Publisher:
Telstra Wholesale
Name:
Six steps to becoming a true 21st century organisation
Copyright Date:
25/04/2024
Copyrighted By:
Telstra Wholesale
Family Friendly:
Yes
Language:
English
Categories:

Six steps to becoming a true 21st Century Organisation



DXC.Technology, one of the world’s leading IT service companies, advises businesses across the globe on digital transformation. What lessons can we learn for customers here in Australia, wishing to take advantage of digital opportunities? As Telstra Wholesale’s Platinum Content Marketing Partner for 2017/18, DXC experts shared their learnings with an audience of Wholesale customers at the recent Business.Connect event.


As the chief technology officer for digital transformation at DXC.Technology in Australia and New Zealand - one of the world’s biggest IT services companies - Rodney Hobbs knows a thing or two about how organisations are changing to take advantage of digital opportunities.

For Rodney, one of the key themes of digital transformation is the ongoing consumerisation and personalisation of technology. “Experience is the new currency of the customer. We have higher expectations of the services and products we use, so we seek offerings that are personalised to our specific needs,” Rodney says. “Success comes from understanding those needs, and adapting to cater for them.”

With that in mind, Rodney has six steps for organisations that want to become true 21st century businesses.


1. Sharpen those haptic senses

Organisations need to have good ‘haptic sense’ processes in place. “These are the systems and tools that enable firms to identify and understand trends inside and outside of their business, and then empower them to be agile in responding to those early indicators for a competitive advantage,” Rodney explains.


2. Be clear on your digital identity

According to Rodney, “businesses need a strong digital identity to keep customers, employees and partners engaged. They need to communicate how they fit into this new digital world, and what digital capabilities they can use to solve their audience’s problems and win the game for their staff”.


3. Look outside for assets and capabilities

“Businesses of all sizes are finding that they can’t deliver on customer expectations on their own but, by creating and participating in ecosystems of complementary partners, they don’t need to,” Rodney says. “Uber and Airbnb have proved companies no longer need to own physical assets to win in the digital world. Instead, organisations now drive value from their ecosystems,” he adds.


4. Be digital from end-to-end

All too often in Rodney’s experience, businesses are content with a veneer of digital respectability. They use one or two visible initiatives to convey the sense of digitisation while holding back from root-and-branch transformation. “If leaders want to avoid putting digital lipstick on an analogue pig, digital needs to stretch into every part of their business,” says Rodney.
 

Agility - the ability to adapt to trends, events and new technologies - is a vital trait of thriving businesses

 

5. Adopt adaptive execution

Agility - the ability to adapt to trends, events and new technologies - is a vital trait of thriving businesses.

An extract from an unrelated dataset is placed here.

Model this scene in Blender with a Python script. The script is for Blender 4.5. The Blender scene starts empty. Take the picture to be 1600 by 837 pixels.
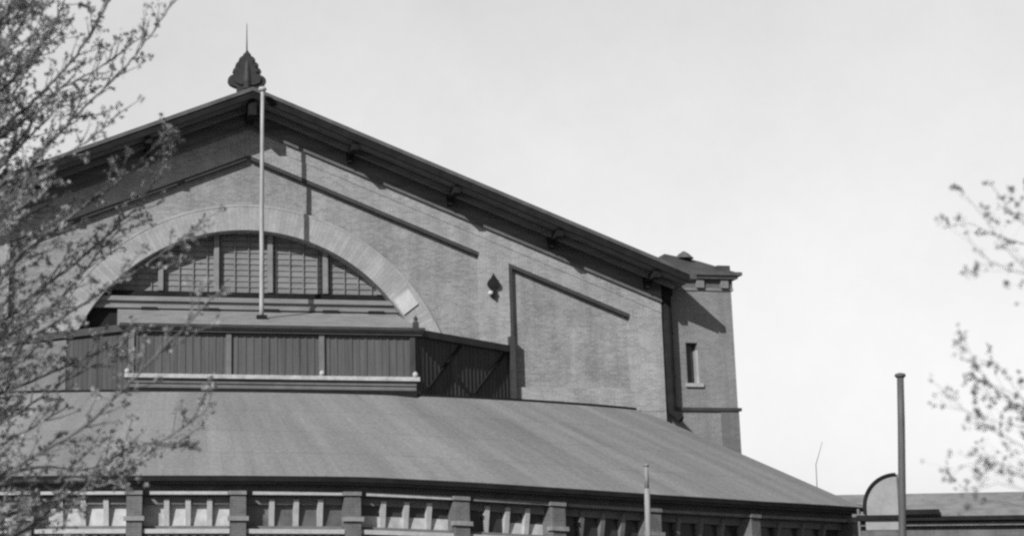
import bpy, bmesh, math, random
from mathutils import Vector, Matrix

S = bpy.context.scene
COL = S.collection
PI = math.pi
rnd = random.Random(11)
X0 = -0.3            # axis of the hall's front


# ------------------------------------------------------------------ materials
def mat(name, lum, rough=.85, var=.25, scale=1.2, fine=.15, fscale=30., metallic=0., bump=0., spec=.3,
        brick=None, stretch=None, uv=False, trans=0., sheets=False, island=0.):
    m = bpy.data.materials.new(name)
    m.use_nodes = True
    nt = m.node_tree
    N, Lk = nt.nodes, nt.links
    b = N['Principled BSDF']
    b.inputs['Roughness'].default_value = rough
    b.inputs['Metallic'].default_value = metallic
    b.inputs['Specular IOR Level'].default_value = spec
    tc = N.new('ShaderNodeTexCoord')
    src = tc.outputs['UV'] if uv else tc.outputs['Object']
    if stretch:
        mp = N.new('ShaderNodeMapping')
        mp.inputs['Scale'].default_value = stretch
        Lk.new(src, mp.inputs['Vector'])
        vec = mp.outputs['Vector']
    else:
        vec = src

    def noise(sc, detail, v):
        n = N.new('ShaderNodeTexNoise')
        n.inputs['Scale'].default_value = sc
        n.inputs['Detail'].default_value = detail
        n.inputs['Roughness'].default_value = .62
        Lk.new(v, n.inputs['Vector'])
        return n.outputs['Fac']

    def remap(fac, lo, hi, a=.3, bb=.7):
        r = N.new('ShaderNodeMapRange')
        r.inputs['From Min'].default_value = a
        r.inputs['From Max'].default_value = bb
        r.inputs['To Min'].default_value = lo
        r.inputs['To Max'].default_value = hi
        Lk.new(fac, r.inputs['Value'])
        return r.outputs['Result']

    def mul(a, bb):
        x = N.new('ShaderNodeMath')
        x.operation = 'MULTIPLY'
        Lk.new(a, x.inputs[0])
        if isinstance(bb, (int, float)):
            x.inputs[1].default_value = bb
        else:
            Lk.new(bb, x.inputs[1])
        return x.outputs[0]

    v1 = remap(noise(scale, 5, vec), 1 - var, 1 + var)
    v2 = remap(noise(fscale, 3, tc.outputs['Object']), 1 - fine, 1 + fine)
    val = mul(mul(v1, v2), lum)
    if island:          # every stone or brick of the ring a little different
        gi = N.new('ShaderNodeNewGeometry')
        val = mul(val, remap(gi.outputs['Random Per Island'], 1 - island, 1 + island, 0., 1.))
    if sheets:          # lapped sheets: thin darker joints and small differences from sheet to sheet
        sb = N.new('ShaderNodeTexBrick')
        sb.offset = .5
        mp2 = N.new('ShaderNodeMapping')
        mp2.inputs['Scale'].default_value = (52, 4, 1)
        Lk.new(tc.outputs['UV'], mp2.inputs['Vector'])
        Lk.new(mp2.outputs[0], sb.inputs['Vector'])
        sb.inputs['Scale'].default_value = 1
        sb.inputs['Brick Width'].default_value = 1
        sb.inputs['Row Height'].default_value = 1
        sb.inputs['Mortar Size'].default_value = .018
        sb.inputs['Color1'].default_value = (.95, .95, .95, 1)
        sb.inputs['Color2'].default_value = (1.05, 1.05, 1.05, 1)
        sb.inputs['Mortar'].default_value = (.86, .86, .86, 1)
        val = mul(val, sb.outputs['Color'])
    if brick:
        m3 = N.new('ShaderNodeMapping')
        m3.inputs['Scale'].default_value = (1.3, 1.3, .10)
        Lk.new(tc.outputs['Object'], m3.inputs['Vector'])
        val = mul(val, remap(noise(1.4, 6, m3.outputs['Vector']), .83, 1.13))
        sx = N.new('ShaderNodeSeparateXYZ')
        Lk.new(tc.outputs['Object'], sx.inputs[0])
        cb = N.new('ShaderNodeCombineXYZ')
        ad = N.new('ShaderNodeMath')
        ad.operation = 'ADD'
        Lk.new(sx.outputs['X'], ad.inputs[0])
        Lk.new(sx.outputs['Y'], ad.inputs[1])
        Lk.new(ad.outputs[0], cb.inputs['X'])
        Lk.new(sx.outputs['Z'], cb.inputs['Y'])
        bt = N.new('ShaderNodeTexBrick')
        bt.inputs['Scale'].default_value = 1.0
        bt.inputs['Brick Width'].default_value = .27
        bt.inputs['Row Height'].default_value = .09
        bt.inputs['Mortar Size'].default_value = .010
        bt.inputs['Mortar Smooth'].default_value = .3
        c = brick
        bt.inputs['Color1'].default_value = (1 - c, 1 - c, 1 - c, 1)
        bt.inputs['Color2'].default_value = (1 + c, 1 + c, 1 + c, 1)
        bt.inputs['Mortar'].default_value = (1.25, 1.25, 1.25, 1)
        Lk.new(cb.outputs[0], bt.inputs['Vector'])
        val = mul(val, bt.outputs['Color'])
    cc = N.new('ShaderNodeCombineColor')
    for k in ('Red', 'Green', 'Blue'):
        Lk.new(val, cc.inputs[k])
    Lk.new(cc.outputs[0], b.inputs['Base Color'])
    if bump:
        bp = N.new('ShaderNodeBump')
        bp.inputs['Strength'].default_value = bump
        bp.inputs['Distance'].default_value = .03
        Lk.new(v2, bp.inputs['Height'])
        Lk.new(bp.outputs['Normal'], b.inputs['Normal'])
    if trans:
        t = N.new('ShaderNodeBsdfTranslucent')
        Lk.new(cc.outputs[0], t.inputs['Color'])
        mx = N.new('ShaderNodeMixShader')
        mx.inputs[0].default_value = trans
        Lk.new(b.outputs[0], mx.inputs[1])
        Lk.new(t.outputs[0], mx.inputs[2])
        Lk.new(mx.outputs[0], N['Material Output'].inputs['Surface'])
    return m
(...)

For Rodney, the key is not just adapting to the current disruption but building the culture and processes that enable organisations to continue changing over a long period of time.

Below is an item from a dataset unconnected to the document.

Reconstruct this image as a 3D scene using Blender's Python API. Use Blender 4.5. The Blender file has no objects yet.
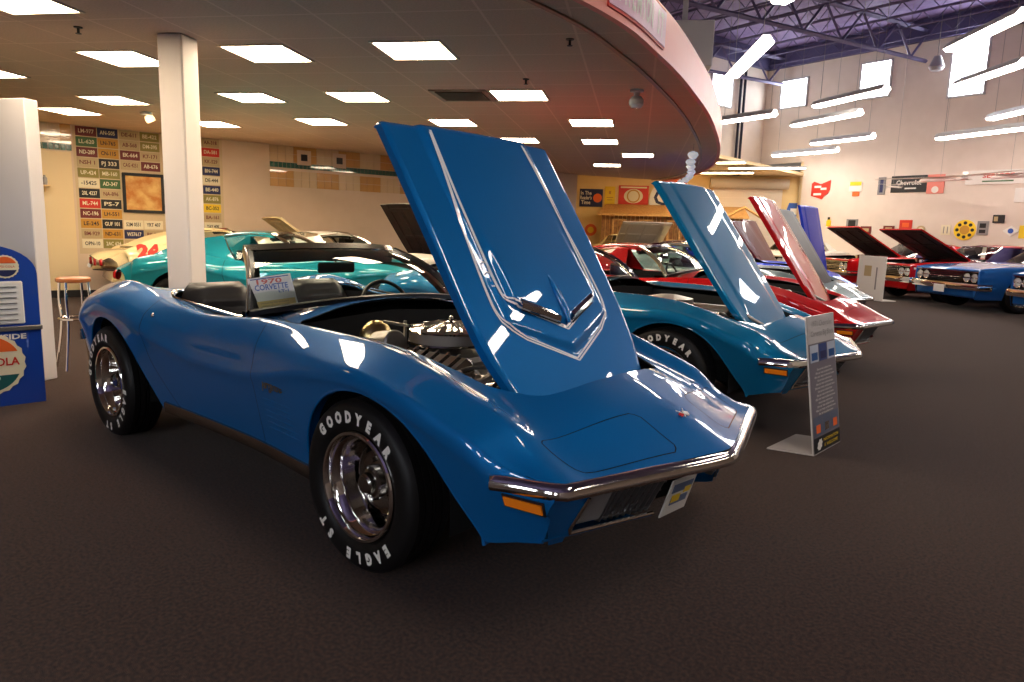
import bpy, math, random
import numpy as np
from mathutils import Vector, Matrix
from mathutils.bvhtree import BVHTree
PI = math.pi
R = math.radians
random.seed(7)
scn = bpy.context.scene
col = scn.collection

# ------------------------------------------------------------------ camera
CAM = np.array([2.07311774, -2.36957371, 1.31278658])
YAW, PIT, ROL, FPX = 2.28428052, -0.156682299, 0.0307792200, 696.115505
fw = np.array([math.cos(YAW)*math.cos(PIT), math.sin(YAW)*math.cos(PIT), math.sin(PIT)])
r_ = np.cross(fw, [0, 0, 1]); r_ /= np.linalg.norm(r_); u_ = np.cross(r_, fw)
cr = r_*math.cos(ROL)+u_*math.sin(ROL); cu = -r_*math.sin(ROL)+u_*math.cos(ROL)
cam_d = bpy.data.cameras.new('camera'); cam = bpy.data.objects.new('camera', cam_d); col.objects.link(cam)
M = Matrix(((cr[0], cu[0], -fw[0], CAM[0]), (cr[1], cu[1], -fw[1], CAM[1]), (cr[2], cu[2], -fw[2], CAM[2]), (0, 0, 0, 1)))
cam.matrix_world = M
cam_d.sensor_width = 36; cam_d.lens = FPX/1024*36; cam_d.clip_end = 200; cam_d.clip_start = 0.05
scn.camera = cam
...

“In practical terms, this means improving the decision-making processes. For example, look at combining and using data sets to predict possible outcomes, rather than basing strategy on past performance,” says Rodney.

Organisations can also categorise business functions into ‘fast and slow’. Rodney explains: “The former are areas where businesses have their core competitive advantage, and in which experimentation and rapid iteration are required to maintain it. The latter are non-differentiating business processes such as procurement or recruitment which can be optimised but don’t need constant evolution.” Once leaders have determined where their processes sit, they can be more effective about allocating resources and investment.


6. Live your digital values

The final, and hardest step, is to shift the leadership mindset. “Business leaders like to have control and a defined pathway to their goal. Now we see that successful leaders have a clear vision of where they are going, but are willing to be flexible in how they get there. They are comfortable using a compass instead of a map” Rodney says.


Each of these steps reinforces the main lesson from Rodney’s experience. The learning that digital transformation is as much about reimagining processes as it about updating technology. “Those organisations that succeed are those that change mindsets as well as toolsets” he concludes.